High-Resolution Far-Infrared Torsional Spectrum of CH3SiD3 Using a Synchrotron Source

The far-infrared torsional spectrum of CH₃SiD₃ has been measured in a continuing effort to quantify the coupling between the small amplitude vibrations and the large amplitude internal rotation of the methyl group in symmetric tops. It is hoped that this will help in understanding the role of torsional motion in intramolecular vibrational relaxation. The spectrum was recorded with the Bruker IFS120 HR interferometer that is coupled to the MAX-I synchrotron radiation source in Lund, Sweden. High-resolution (0.002 cm⁻¹) spectra of the very weak torsional overtone 2ν₆ and hot band 3ν₆−ν₆ were recorded between 230 and 350 cm⁻¹. A total of 1413 frequencies in these two bands were assigned. In a separate experiment, a high-resolution (0.00125 cm⁻¹) spectrum of the lowest-lying degenerate fundamental band ν₁₂ was measured between 360 and 480 cm⁻¹, and 3263 frequencies belonging to this band were assigned.
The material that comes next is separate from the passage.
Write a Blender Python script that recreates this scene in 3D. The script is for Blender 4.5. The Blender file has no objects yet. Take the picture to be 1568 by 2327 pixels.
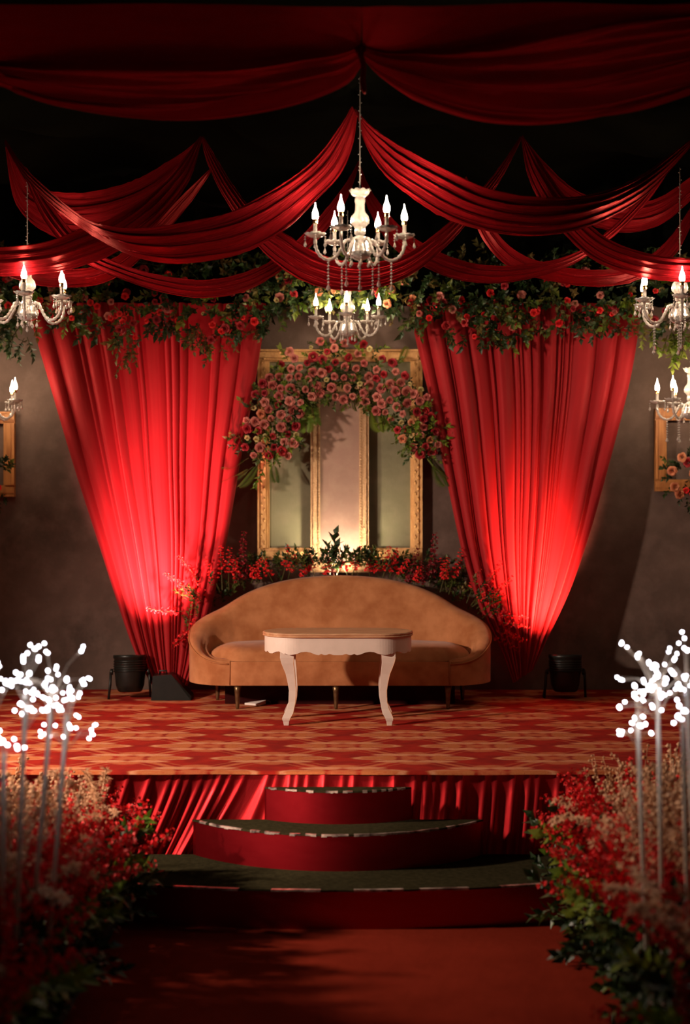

This spectrum was recorded with the Bruker IFS120 HR interferometer located at the University of Oulu, Finland. The frequencies from the aforementioned three bands and the data from the recent molecular beam measurements reported by Ozier and Meerts (J. Chem. Phys.109, 4823 (1998)) were analyzed using a model which considered three interacting torsional stacks: one for the ground vibrational state and two for v₁₂=1. A fit to within the experimental error was obtained by varying 36 molecular parameters. Several interstack coupling constants have been determined. A comparison of the leading parameters between CH₃SiD₃ and CH₃SiH₃ is presented.